Elizabeth Cook – Everyday sunshine
Anyway, she wasn’t around for the fun. “He met my mom when he got out,” she says of her father. “He did eleven years, two threes and a five. He says they finally convinced him it was against the law,” and her eyes sparkle as she laughs, for it seems to be a story she has heard often, and told frequently.
“It’s not like he was a moonshiner with overalls and a donkey,” she begins. “He had a car called the White Ghost and he ran with an organized crime ring that ran up and down the eastern seaboard. It was a big operation, and he was in one facet of that operation that happened to be the moonshining business. It was highly organized. They had their stills on wheels, they pulled them in and out of the swamps, they constantly moved them because the feds were constantly tracking them.”
It has the sound of fun and romance and adrenaline, except for the part where reality intrudes and time is served. Mr. Cook was hanging out in a bar, awaiting sentencing for his third vacation behind bars, when a fellow sat down and asked for help. He’d just lost his job at the factory and wanted to see about setting up a still so he could feed his kids, simple as that.
“They got tracked back in,” Elizabeth says. “They took off running, that guy took off one way, Dad took off the other way. Down in Florida, the Jacksonville swamps, the land’s cut in squares and there’s drainage ditches. He stepped in one of those ditches, and all the sudden his boots became real heavy.
“I think it was a state trooper, this time,” she goes on. “Caught him, handcuffed him to a tree, and fell over with a heart attack.”
(If this were a Burt Reynolds move, he’d have gotten a foot out of that boot, picked up a branch, snaked the keys over, unlocked his handcuffs, and saved the state trooper’s life with CPR to win a pardon. But that’s not what happened.)
“He didn’t die, but…being that my dad was awaiting sentencing, had to be chased, and the dude had a heart attack, they were really pissed, I think, and threw the book at him.” And she laughs, because this was a long time ago, and she might not be around had it not played out like that.
“My dad’s one of these characters that, his life’s always been that way,” she says. “He had a very hard time growing up — sharecropped, right along with the black folk, and he got his welding certificate in jail, he played upright bass in the prison band. When he left they had a going-away party for him.”
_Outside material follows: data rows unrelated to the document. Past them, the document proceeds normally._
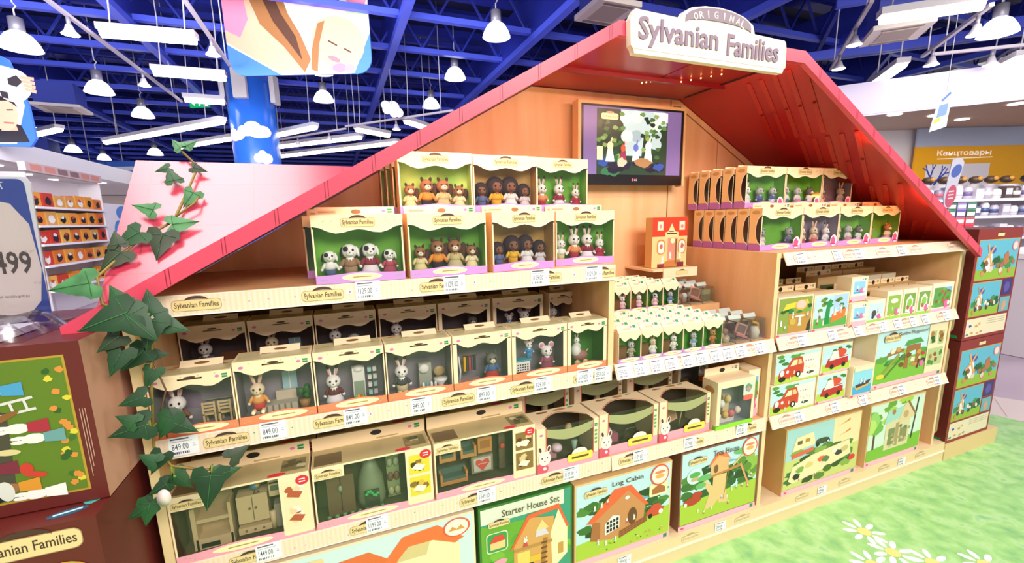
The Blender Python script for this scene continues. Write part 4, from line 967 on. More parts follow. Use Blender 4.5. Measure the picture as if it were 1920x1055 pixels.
HED = [('hedgehog', '#5b6c9a', '#55668e'), ('hedgehog', '#e9b52a', '#e5ae22'), ('hedgehog', '#e9e4e0', '#e8e4e2', True), ('hedgehog', '#d8d2d4', '#cfc9cc', True)]
RAB = [('rabbit', '#f0ebe4', '#e6d38a'), ('rabbit', '#e8945c', '#b0283a'), ('rabbit', '#8e2038', '#f0e9e8', True), ('rabbit', '#a8283e', '#a8243c', True)]
H4 = (0.075, 0.092, 0.092, 0.073)
# --- top of the left bay: front row
Hb = 0.167
t1 = family(0.214, Hb, 0.062, GREENI)
carton(t1, 'toy_box', 'cream family box with four black and white toy dogs, leftmost of the front row', 'toy box', (-0.859, -0.001, 1.151), four(DOGS, .214, .062, 0.012, H4), 0.0)
carton(t1, 'toy_box', 'cream family box with four brown toy squirrels, in the lower front row left', 'toy box', (-0.632, 0.0, 1.151), four(SQU, .214, .062, 0.012, H4), 0.03)
t2 = family(0.205, Hb, 0.06, TANI)
carton(t2, 'toy_box', 'cream family box with four dark toy hedgehogs, in the lower front row left', 'toy box', (-0.398, 0.012, 1.151), four(HED, .205, .06, 0.012, (.068, .084, .084, .068)), 0.09)
t3 = family(0.214, Hb, 0.06, GREENI)
carton(t3, 'toy_box', 'cream family box with four white toy rabbits overhanging the left rail end', 'toy box', (-0.177, 0.055, 1.151), four(RAB, .214, .06, 0.012, H4), 0.02)
for i, (x, y, inn) in enumerate(((-0.858, 0.072, GREENI), (-0.634, 0.076, GREENI), (-0.40, 0.098, TANI), (-0.176, 0.124, GREENI))):
    carton(family(0.214, Hb, 0.028, inn), 'toy_box', f'cream box flap behind the lower front row on left bay, {ORD[i]} from left', 'toy box', (x, y, 1.151))
carton(t1, 'toy_box', 'rear cream family box seen at the left end behind the dog box', 'toy box', (-0.885, 0.148, 1.151))
# --- top of the left bay: stacked upper row
zU = 1.151 + Hb + 0.002
for i, (x, y, inn, sp, lb) in enumerate(((-0.632, 0.108, LIMEI, SQU, 'cream family box of toy squirrels in the upper stacked row, leftmost'),
        (-0.412, 0.130, TANI, HED, 'cream family box of toy hedgehogs in the upper stacked row, middle'),
        (-0.193, 0.156, GREENI, RAB[1:], 'cream family box of three toy rabbits in the upper stacked row, below the television'))):
    carton(family(0.212 if i < 2 else 0.19, Hb, 0.05, inn, tabh=0.008), 'toy_box', lb, 'toy box', (x, y, zU), four(sp, .212 if i < 2 else .19, .05, 0.012, H4 if i < 2 else (.085, .085, .068)), 0.02)
for i in range(3):
    carton(family(0.212, Hb, 0.05, LIMEI, tabh=0.008), 'toy_box', f'cream family box edge behind the upper squirrel box, {ORD[i]} one back', 'toy box', (-0.634 - 0.012 * i, 0.222 + 0.056 * i, zU), (), -0.01)
for x, y in ((-0.40, 0.222), (-0.185, 0.222)):
    carton(family(0.20, Hb, 0.05, LIMEI, tabh=0.008), 'toy_box', f'cream family box behind the upper {"hedgehog" if x < -0.3 else "rabbit"} box', 'toy box', (x, y, zU))
for i in range(2):
    for x in (-0.63, -0.405, -0.185):
        carton(family(0.212, Hb, 0.06, GREENI, tabh=0.001), 'toy_box', f'lower family box underneath the upper left-bay row, {"left" if x < -0.5 else "middle" if x < -0.3 else "right"} {ORD[i]} rank', 'toy box', (x, 0.212 + 0.075 * i, 1.151))

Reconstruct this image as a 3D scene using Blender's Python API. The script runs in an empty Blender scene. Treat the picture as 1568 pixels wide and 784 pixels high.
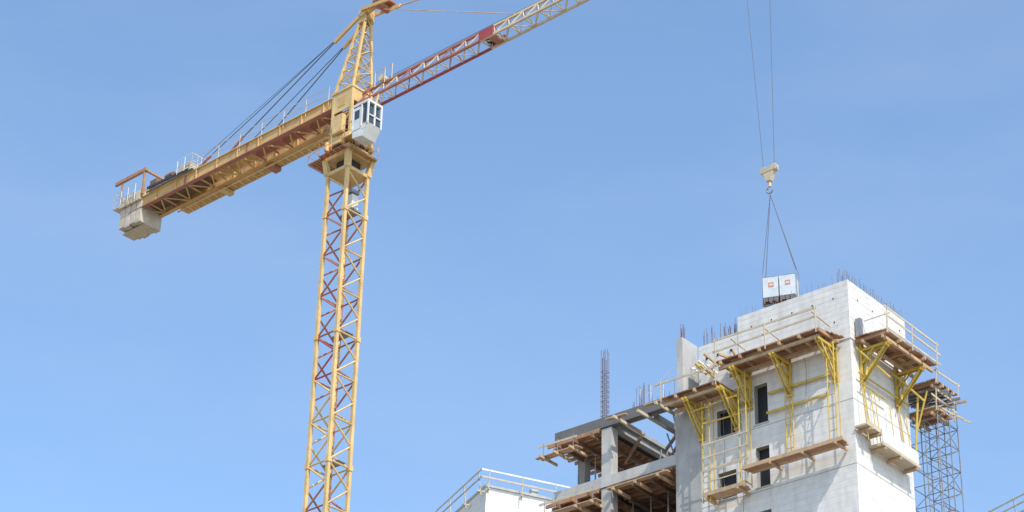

But here is the point to the story, and Mr. Cook’s principal gift to his daughter — not the music, but this: “You can’t make him have a bad time, even if he’s in jail.”
She speaks of her father with delight and affection, but it is her West Virginia-born mother who appears periodically in her songs. “Five babies from a deadbeat dad/It’s a wonder that you even had/The time to play,” she sang in “Mama You Wanted To Be A Singer Too”, from 2002’s Hey Y’All. “When I’m down and think nobody cares/I remember that I’m in my mama’s prayers,” she sings on Balls. Her father came with five children, too, so she became the eleventh member of a very extended family.
“There were two sisters still left at home when I was born,” she says. “The youngest was ten years older. Daddy was drinking pretty good by then and they both wanted out, so they went at their first opportunity. I have a few memories of them being there, but not many. We always went to the beach on the weekends with plenty of Pabst and Kentucky Fried Chicken. The youngest sister left her Eagles and CCR cassette tapes, my only window outside hardcore country music until we got cable and MTV.
“The neighborhood I grew up in was actually a little community in Florida with seashell roads and baby alligators and moccasins swimming in the dredged-out ditches. My daddy was a welder, had the only mobile welding truck, so he could drive out into the middle of a watermelon field and fix a burst irrigation pipe, save the crop from blistering in the hot Florida sun. He was a local hero and everybody loved him, even though we were kinda lower class, had a welding shop in our front yard. And he was a drunk.”
Was, not is.
Today her parents live on a small farm outside of Nashville, surrounded by critters, tending their garden, and playing country music on Friday nights down where they fry catfish at the marina. Occasionally they will play a short set before Elizabeth takes the stage.
Truth is, her folks were disappointed when Elizabeth Cook took off for college, pledged Kappa Delta at Georgia Southern, and ended up with a double major in accounting and computer information systems and a 3.4 GPA. “When I was 18 years old, if I looked like you, I’d have been on a bus to Nashville,” that’s what her mama said.